--- Start Stored data ---

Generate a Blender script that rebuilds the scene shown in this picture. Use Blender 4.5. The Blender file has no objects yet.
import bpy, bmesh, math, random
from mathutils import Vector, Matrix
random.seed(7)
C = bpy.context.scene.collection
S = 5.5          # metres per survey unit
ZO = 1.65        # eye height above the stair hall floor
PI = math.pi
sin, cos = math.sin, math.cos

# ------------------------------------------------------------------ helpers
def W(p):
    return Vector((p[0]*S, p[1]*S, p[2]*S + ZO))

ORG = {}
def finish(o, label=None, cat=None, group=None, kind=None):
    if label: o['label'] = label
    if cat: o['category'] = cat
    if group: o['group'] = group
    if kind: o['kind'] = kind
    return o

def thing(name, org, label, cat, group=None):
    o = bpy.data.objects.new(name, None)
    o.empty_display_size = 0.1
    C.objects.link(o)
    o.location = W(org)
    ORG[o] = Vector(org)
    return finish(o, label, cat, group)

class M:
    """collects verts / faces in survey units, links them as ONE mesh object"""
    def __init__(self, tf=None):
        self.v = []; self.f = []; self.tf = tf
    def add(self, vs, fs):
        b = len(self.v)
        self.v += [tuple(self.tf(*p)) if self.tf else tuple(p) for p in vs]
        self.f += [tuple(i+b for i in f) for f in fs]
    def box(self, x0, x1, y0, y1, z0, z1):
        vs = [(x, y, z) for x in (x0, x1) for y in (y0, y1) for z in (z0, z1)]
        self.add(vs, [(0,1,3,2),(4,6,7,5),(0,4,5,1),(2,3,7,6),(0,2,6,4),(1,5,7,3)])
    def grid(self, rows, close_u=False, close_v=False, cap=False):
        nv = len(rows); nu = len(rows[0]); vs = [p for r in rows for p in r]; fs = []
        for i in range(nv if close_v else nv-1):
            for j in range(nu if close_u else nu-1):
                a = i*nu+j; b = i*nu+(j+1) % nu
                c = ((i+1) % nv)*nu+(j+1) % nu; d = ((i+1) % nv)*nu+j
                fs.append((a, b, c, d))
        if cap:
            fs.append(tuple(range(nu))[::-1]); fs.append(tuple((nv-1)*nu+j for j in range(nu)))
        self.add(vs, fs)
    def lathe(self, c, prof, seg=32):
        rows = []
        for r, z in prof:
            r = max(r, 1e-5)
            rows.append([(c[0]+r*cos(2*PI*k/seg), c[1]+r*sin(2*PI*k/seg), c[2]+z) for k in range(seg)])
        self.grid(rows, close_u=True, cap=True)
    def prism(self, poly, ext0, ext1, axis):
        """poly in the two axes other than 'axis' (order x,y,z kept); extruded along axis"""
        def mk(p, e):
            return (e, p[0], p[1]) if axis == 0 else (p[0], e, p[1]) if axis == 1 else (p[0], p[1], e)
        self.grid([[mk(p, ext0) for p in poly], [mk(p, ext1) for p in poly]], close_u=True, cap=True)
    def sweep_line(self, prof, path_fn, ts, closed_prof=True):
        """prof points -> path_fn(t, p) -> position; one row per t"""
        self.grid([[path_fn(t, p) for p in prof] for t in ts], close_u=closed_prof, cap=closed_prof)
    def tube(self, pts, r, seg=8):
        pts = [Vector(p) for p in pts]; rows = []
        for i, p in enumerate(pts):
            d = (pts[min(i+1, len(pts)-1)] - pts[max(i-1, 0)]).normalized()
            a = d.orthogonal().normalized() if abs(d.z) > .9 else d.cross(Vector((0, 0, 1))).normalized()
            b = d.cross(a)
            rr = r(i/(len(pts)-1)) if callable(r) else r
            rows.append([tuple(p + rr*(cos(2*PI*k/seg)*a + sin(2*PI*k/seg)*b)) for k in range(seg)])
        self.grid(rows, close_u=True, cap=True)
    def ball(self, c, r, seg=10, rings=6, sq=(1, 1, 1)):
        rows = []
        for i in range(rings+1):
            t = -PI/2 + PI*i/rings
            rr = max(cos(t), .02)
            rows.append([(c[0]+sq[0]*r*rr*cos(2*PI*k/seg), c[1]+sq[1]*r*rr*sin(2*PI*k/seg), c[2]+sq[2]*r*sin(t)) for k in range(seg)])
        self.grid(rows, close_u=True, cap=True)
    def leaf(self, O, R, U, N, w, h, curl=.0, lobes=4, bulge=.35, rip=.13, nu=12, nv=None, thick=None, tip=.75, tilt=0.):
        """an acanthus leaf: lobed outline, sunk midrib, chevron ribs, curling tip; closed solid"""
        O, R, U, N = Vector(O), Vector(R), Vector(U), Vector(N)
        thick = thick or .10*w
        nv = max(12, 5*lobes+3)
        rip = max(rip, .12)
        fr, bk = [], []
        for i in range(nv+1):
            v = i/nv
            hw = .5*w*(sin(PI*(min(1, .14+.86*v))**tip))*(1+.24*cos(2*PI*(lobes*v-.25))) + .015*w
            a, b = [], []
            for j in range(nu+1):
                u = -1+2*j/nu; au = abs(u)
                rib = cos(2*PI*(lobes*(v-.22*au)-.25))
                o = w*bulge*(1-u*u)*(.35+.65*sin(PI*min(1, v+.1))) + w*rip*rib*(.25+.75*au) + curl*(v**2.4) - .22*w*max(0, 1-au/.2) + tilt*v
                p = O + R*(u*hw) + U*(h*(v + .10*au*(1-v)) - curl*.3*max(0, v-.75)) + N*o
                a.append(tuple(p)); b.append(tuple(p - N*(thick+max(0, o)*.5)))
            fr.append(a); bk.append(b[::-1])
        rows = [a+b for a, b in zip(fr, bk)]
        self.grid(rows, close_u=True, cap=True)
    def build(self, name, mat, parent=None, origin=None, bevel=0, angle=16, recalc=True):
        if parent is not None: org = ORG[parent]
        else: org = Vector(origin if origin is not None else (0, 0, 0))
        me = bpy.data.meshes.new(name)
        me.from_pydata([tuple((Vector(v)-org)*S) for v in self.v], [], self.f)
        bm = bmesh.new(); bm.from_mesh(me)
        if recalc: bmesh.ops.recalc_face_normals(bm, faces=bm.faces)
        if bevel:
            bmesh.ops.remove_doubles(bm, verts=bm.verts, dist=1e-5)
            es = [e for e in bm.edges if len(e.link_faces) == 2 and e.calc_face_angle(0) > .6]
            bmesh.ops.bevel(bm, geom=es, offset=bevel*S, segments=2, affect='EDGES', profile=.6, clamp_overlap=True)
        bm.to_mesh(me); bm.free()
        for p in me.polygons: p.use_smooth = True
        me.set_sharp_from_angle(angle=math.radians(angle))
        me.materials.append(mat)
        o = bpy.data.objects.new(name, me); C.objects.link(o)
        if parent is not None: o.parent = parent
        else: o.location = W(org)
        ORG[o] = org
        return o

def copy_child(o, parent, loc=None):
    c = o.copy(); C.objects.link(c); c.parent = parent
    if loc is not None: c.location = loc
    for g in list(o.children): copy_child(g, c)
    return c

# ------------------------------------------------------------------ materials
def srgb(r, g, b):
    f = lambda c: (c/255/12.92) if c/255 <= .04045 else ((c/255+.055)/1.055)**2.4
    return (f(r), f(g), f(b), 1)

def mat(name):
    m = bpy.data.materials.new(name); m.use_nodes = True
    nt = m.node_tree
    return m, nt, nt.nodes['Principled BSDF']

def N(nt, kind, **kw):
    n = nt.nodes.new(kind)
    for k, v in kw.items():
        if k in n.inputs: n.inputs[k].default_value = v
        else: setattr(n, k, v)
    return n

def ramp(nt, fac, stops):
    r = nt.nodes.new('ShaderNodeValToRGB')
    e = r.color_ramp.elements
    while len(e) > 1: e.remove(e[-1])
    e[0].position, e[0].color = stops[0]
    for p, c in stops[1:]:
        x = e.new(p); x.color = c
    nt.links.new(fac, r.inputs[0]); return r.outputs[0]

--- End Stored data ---

* [Work to do]: Please repeat the listing exactly, with nothing left out.

* [Result of this exercise]:
Generate a Blender script that rebuilds the scene shown in this picture. Use Blender 4.5. The Blender file has no objects yet.
import bpy, bmesh, math, random
from mathutils import Vector, Matrix
random.seed(7)
C = bpy.context.scene.collection
S = 5.5          # metres per survey unit
ZO = 1.65        # eye height above the stair hall floor
PI = math.pi
sin, cos = math.sin, math.cos

# ------------------------------------------------------------------ helpers
def W(p):
    return Vector((p[0]*S, p[1]*S, p[2]*S + ZO))

ORG = {}
def finish(o, label=None, cat=None, group=None, kind=None):
    if label: o['label'] = label
    if cat: o['category'] = cat
    if group: o['group'] = group
    if kind: o['kind'] = kind
    return o

def thing(name, org, label, cat, group=None):
    o = bpy.data.objects.new(name, None)
    o.empty_display_size = 0.1
    C.objects.link(o)
    o.location = W(org)
    ORG[o] = Vector(org)
    return finish(o, label, cat, group)

class M:
    """collects verts / faces in survey units, links them as ONE mesh object"""
    def __init__(self, tf=None):
        self.v = []; self.f = []; self.tf = tf
    def add(self, vs, fs):
        b = len(self.v)
        self.v += [tuple(self.tf(*p)) if self.tf else tuple(p) for p in vs]
        self.f += [tuple(i+b for i in f) for f in fs]
    def box(self, x0, x1, y0, y1, z0, z1):
        vs = [(x, y, z) for x in (x0, x1) for y in (y0, y1) for z in (z0, z1)]
        self.add(vs, [(0,1,3,2),(4,6,7,5),(0,4,5,1),(2,3,7,6),(0,2,6,4),(1,5,7,3)])
    def grid(self, rows, close_u=False, close_v=False, cap=False):
        nv = len(rows); nu = len(rows[0]); vs = [p for r in rows for p in r]; fs = []
        for i in range(nv if close_v else nv-1):
            for j in range(nu if close_u else nu-1):
                a = i*nu+j; b = i*nu+(j+1) % nu
                c = ((i+1) % nv)*nu+(j+1) % nu; d = ((i+1) % nv)*nu+j
                fs.append((a, b, c, d))
        if cap:
            fs.append(tuple(range(nu))[::-1]); fs.append(tuple((nv-1)*nu+j for j in range(nu)))
        self.add(vs, fs)
    def lathe(self, c, prof, seg=32):
        rows = []
        for r, z in prof:
            r = max(r, 1e-5)
            rows.append([(c[0]+r*cos(2*PI*k/seg), c[1]+r*sin(2*PI*k/seg), c[2]+z) for k in range(seg)])
        self.grid(rows, close_u=True, cap=True)
    def prism(self, poly, ext0, ext1, axis):
        """poly in the two axes other than 'axis' (order x,y,z kept); extruded along axis"""
        def mk(p, e):
            return (e, p[0], p[1]) if axis == 0 else (p[0], e, p[1]) if axis == 1 else (p[0], p[1], e)
        self.grid([[mk(p, ext0) for p in poly], [mk(p, ext1) for p in poly]], close_u=True, cap=True)
    def sweep_line(self, prof, path_fn, ts, closed_prof=True):
        """prof points -> path_fn(t, p) -> position; one row per t"""
        self.grid([[path_fn(t, p) for p in prof] for t in ts], close_u=closed_prof, cap=closed_prof)
    def tube(self, pts, r, seg=8):
        pts = [Vector(p) for p in pts]; rows = []
        for i, p in enumerate(pts):
            d = (pts[min(i+1, len(pts)-1)] - pts[max(i-1, 0)]).normalized()
            a = d.orthogonal().normalized() if abs(d.z) > .9 else d.cross(Vector((0, 0, 1))).normalized()
            b = d.cross(a)
            rr = r(i/(len(pts)-1)) if callable(r) else r
            rows.append([tuple(p + rr*(cos(2*PI*k/seg)*a + sin(2*PI*k/seg)*b)) for k in range(seg)])
        self.grid(rows, close_u=True, cap=True)
    def ball(self, c, r, seg=10, rings=6, sq=(1, 1, 1)):
        rows = []
        for i in range(rings+1):
            t = -PI/2 + PI*i/rings
            rr = max(cos(t), .02)
            rows.append([(c[0]+sq[0]*r*rr*cos(2*PI*k/seg), c[1]+sq[1]*r*rr*sin(2*PI*k/seg), c[2]+sq[2]*r*sin(t)) for k in range(seg)])
        self.grid(rows, close_u=True, cap=True)
    def leaf(self, O, R, U, N, w, h, curl=.0, lobes=4, bulge=.35, rip=.13, nu=12, nv=None, thick=None, tip=.75, tilt=0.):
        """an acanthus leaf: lobed outline, sunk midrib, chevron ribs, curling tip; closed solid"""
        O, R, U, N = Vector(O), Vector(R), Vector(U), Vector(N)
        thick = thick or .10*w
        nv = max(12, 5*lobes+3)
        rip = max(rip, .12)
        fr, bk = [], []
        for i in range(nv+1):
            v = i/nv
            hw = .5*w*(sin(PI*(min(1, .14+.86*v))**tip))*(1+.24*cos(2*PI*(lobes*v-.25))) + .015*w
            a, b = [], []
            for j in range(nu+1):
                u = -1+2*j/nu; au = abs(u)
                rib = cos(2*PI*(lobes*(v-.22*au)-.25))
                o = w*bulge*(1-u*u)*(.35+.65*sin(PI*min(1, v+.1))) + w*rip*rib*(.25+.75*au) + curl*(v**2.4) - .22*w*max(0, 1-au/.2) + tilt*v
                p = O + R*(u*hw) + U*(h*(v + .10*au*(1-v)) - curl*.3*max(0, v-.75)) + N*o
                a.append(tuple(p)); b.append(tuple(p - N*(thick+max(0, o)*.5)))
            fr.append(a); bk.append(b[::-1])
        rows = [a+b for a, b in zip(fr, bk)]
        self.grid(rows, close_u=True, cap=True)
    def build(self, name, mat, parent=None, origin=None, bevel=0, angle=16, recalc=True):
        if parent is not None: org = ORG[parent]
        else: org = Vector(origin if origin is not None else (0, 0, 0))
        me = bpy.data.meshes.new(name)
        me.from_pydata([tuple((Vector(v)-org)*S) for v in self.v], [], self.f)
        bm = bmesh.new(); bm.from_mesh(me)
        if recalc: bmesh.ops.recalc_face_normals(bm, faces=bm.faces)
        if bevel:
            bmesh.ops.remove_doubles(bm, verts=bm.verts, dist=1e-5)
            es = [e for e in bm.edges if len(e.link_faces) == 2 and e.calc_face_angle(0) > .6]
            bmesh.ops.bevel(bm, geom=es, offset=bevel*S, segments=2, affect='EDGES', profile=.6, clamp_overlap=True)
        bm.to_mesh(me); bm.free()
        for p in me.polygons: p.use_smooth = True
        me.set_sharp_from_angle(angle=math.radians(angle))
        me.materials.append(mat)
        o = bpy.data.objects.new(name, me); C.objects.link(o)
        if parent is not None: o.parent = parent
        else: o.location = W(org)
        ORG[o] = org
        return o

def copy_child(o, parent, loc=None):
    c = o.copy(); C.objects.link(c); c.parent = parent
    if loc is not None: c.location = loc
    for g in list(o.children): copy_child(g, c)
    return c

# ------------------------------------------------------------------ materials
def srgb(r, g, b):
    f = lambda c: (c/255/12.92) if c/255 <= .04045 else ((c/255+.055)/1.055)**2.4
    return (f(r), f(g), f(b), 1)

def mat(name):
    m = bpy.data.materials.new(name); m.use_nodes = True
    nt = m.node_tree
    return m, nt, nt.nodes['Principled BSDF']

def N(nt, kind, **kw):
    n = nt.nodes.new(kind)
    for k, v in kw.items():
        if k in n.inputs: n.inputs[k].default_value = v
        else: setattr(n, k, v)
    return n

def ramp(nt, fac, stops):
    r = nt.nodes.new('ShaderNodeValToRGB')
    e = r.color_ramp.elements
    while len(e) > 1: e.remove(e[-1])
    e[0].position, e[0].color = stops[0]
    for p, c in stops[1:]:
        x = e.new(p); x.color = c
    nt.links.new(fac, r.inputs[0]); return r.outputs[0]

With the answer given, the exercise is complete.